• _TO BE DONE_:
Skip every image and restate the data word for word.

— start DATA PROVIDED —

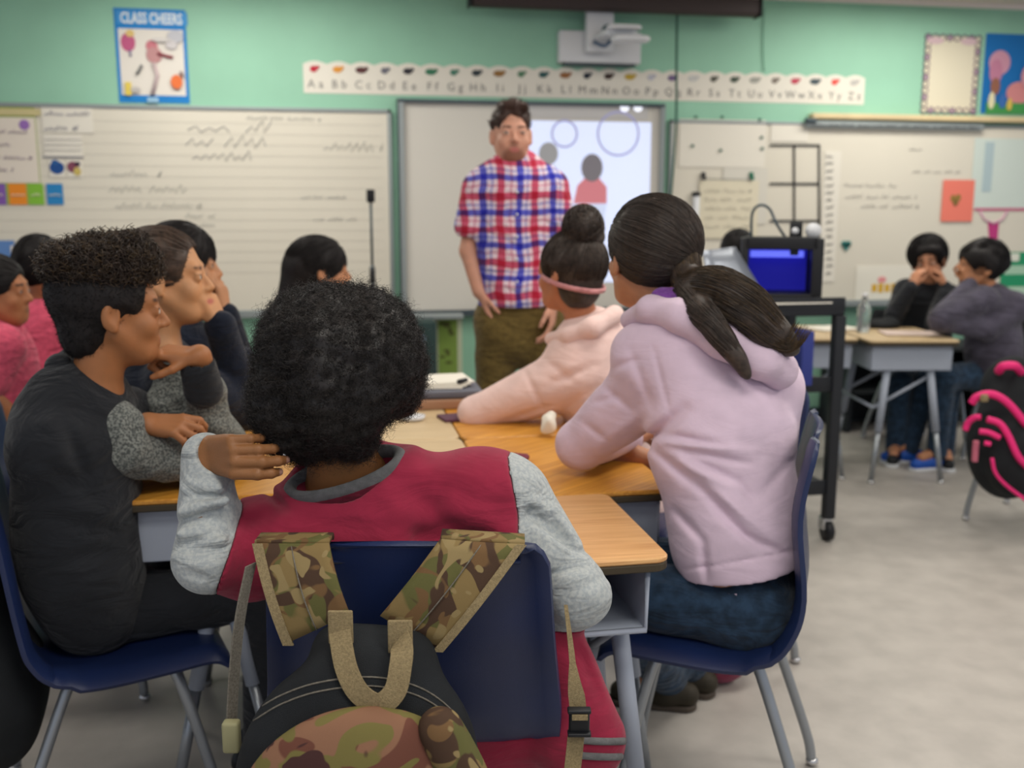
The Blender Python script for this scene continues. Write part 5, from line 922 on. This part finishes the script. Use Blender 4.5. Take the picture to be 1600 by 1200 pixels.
def teacher():
    D = 4.06; H = (P(799, 210, D), frame(172, 0, 0), .99); neck = P(802, 262, D+.02); fwd = frame(178)[:, 1]
    root = person('person standing in a red, white and blue plaid shirt and khaki trousers', P(810, 500, D)*A(1, 1, 0))
    st = [(P(806, 300, D), .145, .09), (P(806, 370, D), .142, .105), (P(808, 430, D), .138, .108), (P(808, 475, D), .138, .108), (P(808, 500, D), .135, .10)]
    shR, elR, wrR = P(747, 292, D), P(733, 392, D), P(750, 455, D-.05); shL, elL, wrL = P(864, 290, D), P(874, 390, D), P(866, 470, D-.1)
    hp = P(812, 510, D); lg = []
    for sg in (-1, 1): h = hp+V3(sg, 0, 0)*.09; k = h+A(0, 0, -.44)+V3(sg, -.3, 0)*.03; lg.append((h, k, np.array([k[0], k[1]+.02, .09])))
    arms = [dict(j=(shR, elR, wrR), hand=(V3(.3, -1, 0), V3(.35, -.1, -1), V3(-1, -.2, -.3)), kw=dict(curl=(18, 25, 20))), dict(j=(shL, elL, wrL), hand=(V3(-.3, -1, 0), V3(-.1, -.1, -1), V3(1, -.2, 0)), kw=dict(curl=(18, 25, 20)))]
    body_mesh(root, 't', H, neck, st, fwd, arms, lg, (224, 172, 148), (190, 110, 104), (90, 60, 46), .0065, hs=1.03, armr=1.08, beard=(150, 104, 84), fat=1.1, neckr=.060)
    f = Field(); torso_ops(f, [(P(806, 285, D), .125, .08)]+[(p, a+.012, b+.015) for p, a, b in st], fwd, .05); f.add(seg(P(752, 290, D), P(860, 288, D), .062, .062), .04); f.add(seg(neck-UP*.01, P(760, 280, D), .05, .05), .03).add(seg(neck-UP*.01, P(850, 278, D), .05, .05), .03)
    f.add(seg(P(747, 297, D), P(736, 352, D), .066, .070), .03).add(seg(P(864, 295, D), P(873, 352, D), .066, .070), .03); f.sub(seg(neck+UP*.03, neck, .06, .05), .01); f.sub(seg(P(731, 392, D), P(735, 360, D), .05, .055), .005); f.sub(seg(P(876, 392, D), P(874, 360, D), .05, .055), .005)
    f.disp(folds(20, .007, V3(.4, 0, 1), 3)); zc = P(800, 477, D)[2]; f.cut(lambda p: zc-p[..., 2]); sh = solid('plaid_shirt', f, .006, plaid(), root)
    for sg in (-1, 1): MB().ribbon([neck+V3(sg*.6, .6, .5)*.055, neck+V3(sg, -.2, .3)*.07, neck+V3(sg*.35, -1, -.7)*.10], [V3(sg*.5, 0, -.6)*.03, V3(sg*.3, -.3, -1)*.04, V3(sg*.9, -.2, -.1)*.035], .006).go('collar', bpy.data.materials['plaid_shirt'], sh)
    m_ = MB(); [m_.ball(P(808, v, D-.135), .0055, 8) for v in (300, 335, 370, 405, 440)]; m_.go('buttons', M['white'], sh)
    f = Field()
    for (h, k, a) in lg: f.add(seg(h, k, .088, .072), .03).add(seg(k, a, .072, .064), .03)
    f.add(seg(lg[0][0]+UP*.03, lg[1][0]+UP*.03, .105, .105), .04).add(seg(P(808, 480, D), P(810, 520, D), .145, .145, flat=fwd, f=.8), .03).disp(folds(22, .007, V3(.2, .1, 1), 5)); solid('khaki_trousers', f, .008, M['khaki'], root)
    for (h, k, a) in lg: f = Field(); q = a*A(1, 1, 0)+A(0, 0, .045); f.add(seg(q, q-camF*.16, .042, .036), .02).add(seg(q, q+UP*.05, .04, .045), .02).cut(lambda p: .002-p[..., 2]); solid('shoe', f, .007, M['black'], root)
    c, R, s = H; T = lambda p: xf(p, R, c, s); f = Field(); f.add(T(ell((0, -.020, .040), (.080, .100, .082))), .01).add(T(ell((0, .035, .108), (.055, .045, .024))), .03); f.sub(T(ell((0, .115, -.005), (.088, .072, .092))), .01); f.cut(lambda p: (-.045-((p-c)@R[:, 2])/s)*s)
    for sg in (-1, 1): f.sub(T(ell((sg*.09, .01, -.03), (.02, .03, .045))), .01)
    f.disp(lumps(90, .004, 3)); V, F_ = f.build(.0055); V = relax(V, F_); o = link('hair', mesh_np(V, F_), mat('short_brown_hair', (62, 42, 34), rough=.5), root); Nn = normals(V, F_); Nn *= np.sign(((V-V.mean(0))*Nn).sum(1).mean())
    strands('hair_tufts', curls(V, Nn, 900, .014, .002, .4, 3, mask=((V-c)@R[:, 2]) > .03, M=6, jitter=.35), .0014, o.data.materials[0], o)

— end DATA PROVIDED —

• _RESULT BELOW_:
The Blender Python script for this scene continues. Write part 5, from line 922 on. This part finishes the script. Use Blender 4.5. Take the picture to be 1600 by 1200 pixels.
def teacher():
    D = 4.06; H = (P(799, 210, D), frame(172, 0, 0), .99); neck = P(802, 262, D+.02); fwd = frame(178)[:, 1]
    root = person('person standing in a red, white and blue plaid shirt and khaki trousers', P(810, 500, D)*A(1, 1, 0))
    st = [(P(806, 300, D), .145, .09), (P(806, 370, D), .142, .105), (P(808, 430, D), .138, .108), (P(808, 475, D), .138, .108), (P(808, 500, D), .135, .10)]
    shR, elR, wrR = P(747, 292, D), P(733, 392, D), P(750, 455, D-.05); shL, elL, wrL = P(864, 290, D), P(874, 390, D), P(866, 470, D-.1)
    hp = P(812, 510, D); lg = []
    for sg in (-1, 1): h = hp+V3(sg, 0, 0)*.09; k = h+A(0, 0, -.44)+V3(sg, -.3, 0)*.03; lg.append((h, k, np.array([k[0], k[1]+.02, .09])))
    arms = [dict(j=(shR, elR, wrR), hand=(V3(.3, -1, 0), V3(.35, -.1, -1), V3(-1, -.2, -.3)), kw=dict(curl=(18, 25, 20))), dict(j=(shL, elL, wrL), hand=(V3(-.3, -1, 0), V3(-.1, -.1, -1), V3(1, -.2, 0)), kw=dict(curl=(18, 25, 20)))]
    body_mesh(root, 't', H, neck, st, fwd, arms, lg, (224, 172, 148), (190, 110, 104), (90, 60, 46), .0065, hs=1.03, armr=1.08, beard=(150, 104, 84), fat=1.1, neckr=.060)
    f = Field(); torso_ops(f, [(P(806, 285, D), .125, .08)]+[(p, a+.012, b+.015) for p, a, b in st], fwd, .05); f.add(seg(P(752, 290, D), P(860, 288, D), .062, .062), .04); f.add(seg(neck-UP*.01, P(760, 280, D), .05, .05), .03).add(seg(neck-UP*.01, P(850, 278, D), .05, .05), .03)
    f.add(seg(P(747, 297, D), P(736, 352, D), .066, .070), .03).add(seg(P(864, 295, D), P(873, 352, D), .066, .070), .03); f.sub(seg(neck+UP*.03, neck, .06, .05), .01); f.sub(seg(P(731, 392, D), P(735, 360, D), .05, .055), .005); f.sub(seg(P(876, 392, D), P(874, 360, D), .05, .055), .005)
    f.disp(folds(20, .007, V3(.4, 0, 1), 3)); zc = P(800, 477, D)[2]; f.cut(lambda p: zc-p[..., 2]); sh = solid('plaid_shirt', f, .006, plaid(), root)
    for sg in (-1, 1): MB().ribbon([neck+V3(sg*.6, .6, .5)*.055, neck+V3(sg, -.2, .3)*.07, neck+V3(sg*.35, -1, -.7)*.10], [V3(sg*.5, 0, -.6)*.03, V3(sg*.3, -.3, -1)*.04, V3(sg*.9, -.2, -.1)*.035], .006).go('collar', bpy.data.materials['plaid_shirt'], sh)
    m_ = MB(); [m_.ball(P(808, v, D-.135), .0055, 8) for v in (300, 335, 370, 405, 440)]; m_.go('buttons', M['white'], sh)
    f = Field()
    for (h, k, a) in lg: f.add(seg(h, k, .088, .072), .03).add(seg(k, a, .072, .064), .03)
    f.add(seg(lg[0][0]+UP*.03, lg[1][0]+UP*.03, .105, .105), .04).add(seg(P(808, 480, D), P(810, 520, D), .145, .145, flat=fwd, f=.8), .03).disp(folds(22, .007, V3(.2, .1, 1), 5)); solid('khaki_trousers', f, .008, M['khaki'], root)
    for (h, k, a) in lg: f = Field(); q = a*A(1, 1, 0)+A(0, 0, .045); f.add(seg(q, q-camF*.16, .042, .036), .02).add(seg(q, q+UP*.05, .04, .045), .02).cut(lambda p: .002-p[..., 2]); solid('shoe', f, .007, M['black'], root)
    c, R, s = H; T = lambda p: xf(p, R, c, s); f = Field(); f.add(T(ell((0, -.020, .040), (.080, .100, .082))), .01).add(T(ell((0, .035, .108), (.055, .045, .024))), .03); f.sub(T(ell((0, .115, -.005), (.088, .072, .092))), .01); f.cut(lambda p: (-.045-((p-c)@R[:, 2])/s)*s)
    for sg in (-1, 1): f.sub(T(ell((sg*.09, .01, -.03), (.02, .03, .045))), .01)
    f.disp(lumps(90, .004, 3)); V, F_ = f.build(.0055); V = relax(V, F_); o = link('hair', mesh_np(V, F_), mat('short_brown_hair', (62, 42, 34), rough=.5), root); Nn = normals(V, F_); Nn *= np.sign(((V-V.mean(0))*Nn).sum(1).mean())
    strands('hair_tufts', curls(V, Nn, 900, .014, .002, .4, 3, mask=((V-c)@R[:, 2]) > .03, M=6, jitter=.35), .0014, o.data.materials[0], o)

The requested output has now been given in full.